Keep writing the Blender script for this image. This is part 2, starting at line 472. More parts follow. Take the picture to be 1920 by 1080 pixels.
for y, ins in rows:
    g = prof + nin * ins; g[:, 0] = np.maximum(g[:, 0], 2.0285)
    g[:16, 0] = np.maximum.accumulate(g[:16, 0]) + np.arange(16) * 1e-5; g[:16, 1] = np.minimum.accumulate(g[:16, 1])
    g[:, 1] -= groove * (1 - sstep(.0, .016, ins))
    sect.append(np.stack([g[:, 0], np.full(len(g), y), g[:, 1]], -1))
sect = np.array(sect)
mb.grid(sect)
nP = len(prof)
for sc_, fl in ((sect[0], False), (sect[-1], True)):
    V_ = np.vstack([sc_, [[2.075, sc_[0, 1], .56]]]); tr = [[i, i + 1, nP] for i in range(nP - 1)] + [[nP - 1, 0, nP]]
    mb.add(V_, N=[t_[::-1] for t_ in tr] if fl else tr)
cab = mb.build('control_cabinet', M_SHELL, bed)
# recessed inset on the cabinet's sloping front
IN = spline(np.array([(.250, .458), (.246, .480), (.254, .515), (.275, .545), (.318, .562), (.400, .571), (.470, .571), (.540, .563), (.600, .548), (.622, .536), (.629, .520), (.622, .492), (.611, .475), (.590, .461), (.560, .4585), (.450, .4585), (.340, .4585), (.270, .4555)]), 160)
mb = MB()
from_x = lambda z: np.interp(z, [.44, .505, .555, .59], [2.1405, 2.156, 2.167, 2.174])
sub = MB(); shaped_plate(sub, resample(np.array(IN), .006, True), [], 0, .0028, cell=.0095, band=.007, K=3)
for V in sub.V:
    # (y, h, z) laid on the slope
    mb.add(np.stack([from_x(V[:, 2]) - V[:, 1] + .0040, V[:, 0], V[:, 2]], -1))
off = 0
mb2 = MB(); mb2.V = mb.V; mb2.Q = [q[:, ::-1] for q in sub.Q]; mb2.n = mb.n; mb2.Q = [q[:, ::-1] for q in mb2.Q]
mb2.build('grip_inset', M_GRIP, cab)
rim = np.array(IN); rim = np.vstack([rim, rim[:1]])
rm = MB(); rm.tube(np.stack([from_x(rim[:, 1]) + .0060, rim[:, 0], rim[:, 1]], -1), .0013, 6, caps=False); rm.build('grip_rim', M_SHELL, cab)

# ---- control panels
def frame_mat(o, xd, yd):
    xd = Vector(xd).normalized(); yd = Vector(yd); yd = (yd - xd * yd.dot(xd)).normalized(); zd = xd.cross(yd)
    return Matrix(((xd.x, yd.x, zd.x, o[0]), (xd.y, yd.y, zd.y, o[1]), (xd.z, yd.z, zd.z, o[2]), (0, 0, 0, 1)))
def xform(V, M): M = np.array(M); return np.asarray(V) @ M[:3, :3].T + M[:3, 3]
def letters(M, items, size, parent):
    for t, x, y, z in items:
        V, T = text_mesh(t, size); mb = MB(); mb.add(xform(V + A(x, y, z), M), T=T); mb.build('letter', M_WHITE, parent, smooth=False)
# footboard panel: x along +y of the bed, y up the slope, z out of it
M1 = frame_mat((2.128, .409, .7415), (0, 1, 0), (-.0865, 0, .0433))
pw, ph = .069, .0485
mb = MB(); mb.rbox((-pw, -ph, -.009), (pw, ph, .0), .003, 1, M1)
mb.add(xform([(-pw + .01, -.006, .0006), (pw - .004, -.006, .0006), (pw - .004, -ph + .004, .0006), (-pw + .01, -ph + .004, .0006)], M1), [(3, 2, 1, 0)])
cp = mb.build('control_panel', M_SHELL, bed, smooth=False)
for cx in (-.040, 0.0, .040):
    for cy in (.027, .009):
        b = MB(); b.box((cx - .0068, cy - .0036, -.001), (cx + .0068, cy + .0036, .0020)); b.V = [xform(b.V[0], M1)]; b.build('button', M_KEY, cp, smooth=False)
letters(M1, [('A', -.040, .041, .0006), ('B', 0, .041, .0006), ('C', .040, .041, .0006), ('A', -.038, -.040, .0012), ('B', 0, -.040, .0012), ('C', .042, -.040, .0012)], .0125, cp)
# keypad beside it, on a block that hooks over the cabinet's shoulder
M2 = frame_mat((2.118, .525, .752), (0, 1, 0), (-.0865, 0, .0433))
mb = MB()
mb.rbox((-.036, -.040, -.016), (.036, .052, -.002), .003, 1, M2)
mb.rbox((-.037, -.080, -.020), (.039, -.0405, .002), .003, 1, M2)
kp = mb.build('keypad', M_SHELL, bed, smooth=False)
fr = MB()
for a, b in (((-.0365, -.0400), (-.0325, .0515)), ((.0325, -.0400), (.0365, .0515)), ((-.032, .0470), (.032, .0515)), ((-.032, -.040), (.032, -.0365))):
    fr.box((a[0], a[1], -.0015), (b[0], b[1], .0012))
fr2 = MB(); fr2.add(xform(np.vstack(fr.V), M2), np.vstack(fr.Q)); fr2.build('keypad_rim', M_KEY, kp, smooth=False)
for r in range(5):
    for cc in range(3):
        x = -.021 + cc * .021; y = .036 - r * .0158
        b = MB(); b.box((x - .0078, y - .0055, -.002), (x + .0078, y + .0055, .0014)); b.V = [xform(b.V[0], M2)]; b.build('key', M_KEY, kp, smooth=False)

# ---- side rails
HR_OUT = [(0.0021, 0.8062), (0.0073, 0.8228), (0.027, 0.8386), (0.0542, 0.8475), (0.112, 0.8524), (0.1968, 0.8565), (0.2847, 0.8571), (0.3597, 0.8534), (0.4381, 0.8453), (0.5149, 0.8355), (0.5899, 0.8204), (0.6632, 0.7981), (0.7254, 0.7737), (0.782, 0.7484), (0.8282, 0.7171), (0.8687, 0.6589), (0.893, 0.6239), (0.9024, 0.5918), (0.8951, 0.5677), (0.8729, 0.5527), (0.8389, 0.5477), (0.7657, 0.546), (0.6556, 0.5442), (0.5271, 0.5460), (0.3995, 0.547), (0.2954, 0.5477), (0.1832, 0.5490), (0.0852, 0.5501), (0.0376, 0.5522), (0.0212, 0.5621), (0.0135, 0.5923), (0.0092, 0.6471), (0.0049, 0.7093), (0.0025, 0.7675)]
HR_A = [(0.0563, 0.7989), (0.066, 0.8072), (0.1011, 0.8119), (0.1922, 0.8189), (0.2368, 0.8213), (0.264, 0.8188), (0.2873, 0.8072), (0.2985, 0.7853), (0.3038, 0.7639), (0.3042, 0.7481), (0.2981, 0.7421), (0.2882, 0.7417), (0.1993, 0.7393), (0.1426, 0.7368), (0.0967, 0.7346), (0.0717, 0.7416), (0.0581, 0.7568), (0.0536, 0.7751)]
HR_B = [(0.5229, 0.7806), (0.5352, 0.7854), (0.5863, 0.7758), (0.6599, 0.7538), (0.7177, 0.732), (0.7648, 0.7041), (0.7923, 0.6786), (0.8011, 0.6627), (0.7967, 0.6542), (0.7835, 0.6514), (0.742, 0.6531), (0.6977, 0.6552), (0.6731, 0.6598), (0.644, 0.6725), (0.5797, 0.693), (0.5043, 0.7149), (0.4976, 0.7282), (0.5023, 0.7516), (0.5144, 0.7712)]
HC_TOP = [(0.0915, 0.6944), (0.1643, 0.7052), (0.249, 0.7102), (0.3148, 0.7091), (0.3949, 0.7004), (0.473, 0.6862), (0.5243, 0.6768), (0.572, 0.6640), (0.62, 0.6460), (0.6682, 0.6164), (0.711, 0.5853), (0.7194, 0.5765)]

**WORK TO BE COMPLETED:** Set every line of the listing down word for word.

**TASK RESULT:**
Keep writing the Blender script for this image. This is part 2, starting at line 472. More parts follow. Take the picture to be 1920 by 1080 pixels.
for y, ins in rows:
    g = prof + nin * ins; g[:, 0] = np.maximum(g[:, 0], 2.0285)
    g[:16, 0] = np.maximum.accumulate(g[:16, 0]) + np.arange(16) * 1e-5; g[:16, 1] = np.minimum.accumulate(g[:16, 1])
    g[:, 1] -= groove * (1 - sstep(.0, .016, ins))
    sect.append(np.stack([g[:, 0], np.full(len(g), y), g[:, 1]], -1))
sect = np.array(sect)
mb.grid(sect)
nP = len(prof)
for sc_, fl in ((sect[0], False), (sect[-1], True)):
    V_ = np.vstack([sc_, [[2.075, sc_[0, 1], .56]]]); tr = [[i, i + 1, nP] for i in range(nP - 1)] + [[nP - 1, 0, nP]]
    mb.add(V_, N=[t_[::-1] for t_ in tr] if fl else tr)
cab = mb.build('control_cabinet', M_SHELL, bed)
# recessed inset on the cabinet's sloping front
IN = spline(np.array([(.250, .458), (.246, .480), (.254, .515), (.275, .545), (.318, .562), (.400, .571), (.470, .571), (.540, .563), (.600, .548), (.622, .536), (.629, .520), (.622, .492), (.611, .475), (.590, .461), (.560, .4585), (.450, .4585), (.340, .4585), (.270, .4555)]), 160)
mb = MB()
from_x = lambda z: np.interp(z, [.44, .505, .555, .59], [2.1405, 2.156, 2.167, 2.174])
sub = MB(); shaped_plate(sub, resample(np.array(IN), .006, True), [], 0, .0028, cell=.0095, band=.007, K=3)
for V in sub.V:
    # (y, h, z) laid on the slope
    mb.add(np.stack([from_x(V[:, 2]) - V[:, 1] + .0040, V[:, 0], V[:, 2]], -1))
off = 0
mb2 = MB(); mb2.V = mb.V; mb2.Q = [q[:, ::-1] for q in sub.Q]; mb2.n = mb.n; mb2.Q = [q[:, ::-1] for q in mb2.Q]
mb2.build('grip_inset', M_GRIP, cab)
rim = np.array(IN); rim = np.vstack([rim, rim[:1]])
rm = MB(); rm.tube(np.stack([from_x(rim[:, 1]) + .0060, rim[:, 0], rim[:, 1]], -1), .0013, 6, caps=False); rm.build('grip_rim', M_SHELL, cab)

# ---- control panels
def frame_mat(o, xd, yd):
    xd = Vector(xd).normalized(); yd = Vector(yd); yd = (yd - xd * yd.dot(xd)).normalized(); zd = xd.cross(yd)
    return Matrix(((xd.x, yd.x, zd.x, o[0]), (xd.y, yd.y, zd.y, o[1]), (xd.z, yd.z, zd.z, o[2]), (0, 0, 0, 1)))
def xform(V, M): M = np.array(M); return np.asarray(V) @ M[:3, :3].T + M[:3, 3]
def letters(M, items, size, parent):
    for t, x, y, z in items:
        V, T = text_mesh(t, size); mb = MB(); mb.add(xform(V + A(x, y, z), M), T=T); mb.build('letter', M_WHITE, parent, smooth=False)
# footboard panel: x along +y of the bed, y up the slope, z out of it
M1 = frame_mat((2.128, .409, .7415), (0, 1, 0), (-.0865, 0, .0433))
pw, ph = .069, .0485
mb = MB(); mb.rbox((-pw, -ph, -.009), (pw, ph, .0), .003, 1, M1)
mb.add(xform([(-pw + .01, -.006, .0006), (pw - .004, -.006, .0006), (pw - .004, -ph + .004, .0006), (-pw + .01, -ph + .004, .0006)], M1), [(3, 2, 1, 0)])
cp = mb.build('control_panel', M_SHELL, bed, smooth=False)
for cx in (-.040, 0.0, .040):
    for cy in (.027, .009):
        b = MB(); b.box((cx - .0068, cy - .0036, -.001), (cx + .0068, cy + .0036, .0020)); b.V = [xform(b.V[0], M1)]; b.build('button', M_KEY, cp, smooth=False)
letters(M1, [('A', -.040, .041, .0006), ('B', 0, .041, .0006), ('C', .040, .041, .0006), ('A', -.038, -.040, .0012), ('B', 0, -.040, .0012), ('C', .042, -.040, .0012)], .0125, cp)
# keypad beside it, on a block that hooks over the cabinet's shoulder
M2 = frame_mat((2.118, .525, .752), (0, 1, 0), (-.0865, 0, .0433))
mb = MB()
mb.rbox((-.036, -.040, -.016), (.036, .052, -.002), .003, 1, M2)
mb.rbox((-.037, -.080, -.020), (.039, -.0405, .002), .003, 1, M2)
kp = mb.build('keypad', M_SHELL, bed, smooth=False)
fr = MB()
for a, b in (((-.0365, -.0400), (-.0325, .0515)), ((.0325, -.0400), (.0365, .0515)), ((-.032, .0470), (.032, .0515)), ((-.032, -.040), (.032, -.0365))):
    fr.box((a[0], a[1], -.0015), (b[0], b[1], .0012))
fr2 = MB(); fr2.add(xform(np.vstack(fr.V), M2), np.vstack(fr.Q)); fr2.build('keypad_rim', M_KEY, kp, smooth=False)
for r in range(5):
    for cc in range(3):
        x = -.021 + cc * .021; y = .036 - r * .0158
        b = MB(); b.box((x - .0078, y - .0055, -.002), (x + .0078, y + .0055, .0014)); b.V = [xform(b.V[0], M2)]; b.build('key', M_KEY, kp, smooth=False)

# ---- side rails
HR_OUT = [(0.0021, 0.8062), (0.0073, 0.8228), (0.027, 0.8386), (0.0542, 0.8475), (0.112, 0.8524), (0.1968, 0.8565), (0.2847, 0.8571), (0.3597, 0.8534), (0.4381, 0.8453), (0.5149, 0.8355), (0.5899, 0.8204), (0.6632, 0.7981), (0.7254, 0.7737), (0.782, 0.7484), (0.8282, 0.7171), (0.8687, 0.6589), (0.893, 0.6239), (0.9024, 0.5918), (0.8951, 0.5677), (0.8729, 0.5527), (0.8389, 0.5477), (0.7657, 0.546), (0.6556, 0.5442), (0.5271, 0.5460), (0.3995, 0.547), (0.2954, 0.5477), (0.1832, 0.5490), (0.0852, 0.5501), (0.0376, 0.5522), (0.0212, 0.5621), (0.0135, 0.5923), (0.0092, 0.6471), (0.0049, 0.7093), (0.0025, 0.7675)]
HR_A = [(0.0563, 0.7989), (0.066, 0.8072), (0.1011, 0.8119), (0.1922, 0.8189), (0.2368, 0.8213), (0.264, 0.8188), (0.2873, 0.8072), (0.2985, 0.7853), (0.3038, 0.7639), (0.3042, 0.7481), (0.2981, 0.7421), (0.2882, 0.7417), (0.1993, 0.7393), (0.1426, 0.7368), (0.0967, 0.7346), (0.0717, 0.7416), (0.0581, 0.7568), (0.0536, 0.7751)]
HR_B = [(0.5229, 0.7806), (0.5352, 0.7854), (0.5863, 0.7758), (0.6599, 0.7538), (0.7177, 0.732), (0.7648, 0.7041), (0.7923, 0.6786), (0.8011, 0.6627), (0.7967, 0.6542), (0.7835, 0.6514), (0.742, 0.6531), (0.6977, 0.6552), (0.6731, 0.6598), (0.644, 0.6725), (0.5797, 0.693), (0.5043, 0.7149), (0.4976, 0.7282), (0.5023, 0.7516), (0.5144, 0.7712)]
HC_TOP = [(0.0915, 0.6944), (0.1643, 0.7052), (0.249, 0.7102), (0.3148, 0.7091), (0.3949, 0.7004), (0.473, 0.6862), (0.5243, 0.6768), (0.572, 0.6640), (0.62, 0.6460), (0.6682, 0.6164), (0.711, 0.5853), (0.7194, 0.5765)]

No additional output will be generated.